Final answer:
To assess the convergence of the series Σn=1∞ (n e^{-n^2}), the integral test is used. The function f(n) = n e^{-n^2} meets the criteria for the integral test, being continuous, positive, and decreasing for n ≥ 1. Evaluation of the corresponding improper integral confirms convergence, indicating the series also converges.
Step-by-step explanation:
To determine whether the series ∑_{n=1}^{∞} n e^{-n^2} converges, we can use the integral test. The integral test states that if f(n) is continuous, positive, and decreasing for n ≥ 1 and if the integral of f from 1 to infinity is finite, then the corresponding series converges.
First, we must ensure that the function f(n) = n e^{-n^2} meets these criteria:
- Continuity: The function is continuous for all n ≥ 1.
- Positivity: n e^{-n^2} > 0 for all n ≥ 1.
- Decreasing: The derivative f'(n) = e^{-n^2} (1 - 2n^2) is negative for n > 1/√2, showing that f(n) is decreasing for n ≥ 1.

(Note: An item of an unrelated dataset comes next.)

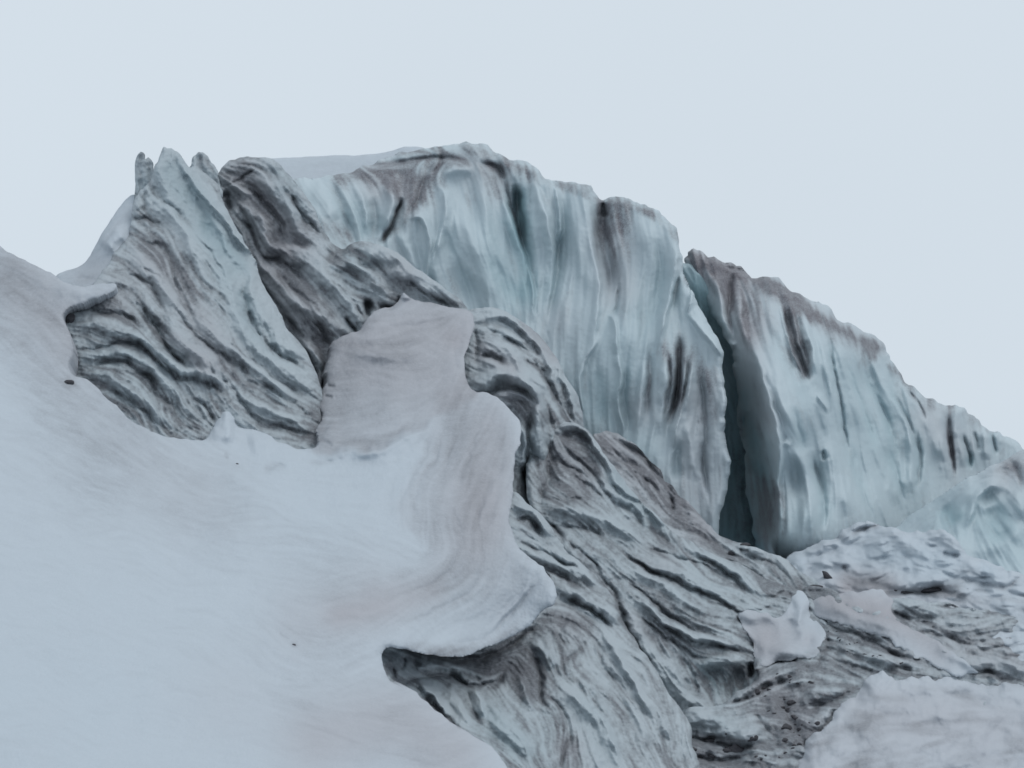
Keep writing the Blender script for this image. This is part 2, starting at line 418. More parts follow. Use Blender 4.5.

Now, we evaluate the improper integral:
∫_1^{∞} n e^{-n^2} dn
We can use a substitution u = n^2, which gives us du = 2n dn. The integral becomes:
∫_{1}^{∞} 0.5 e^{-u} du
The evaluation of this integral shows that it converges to a finite value. Therefore, according to the integral test, the series ∑_{n=1}^{∞} n e^{-n^2} also converges.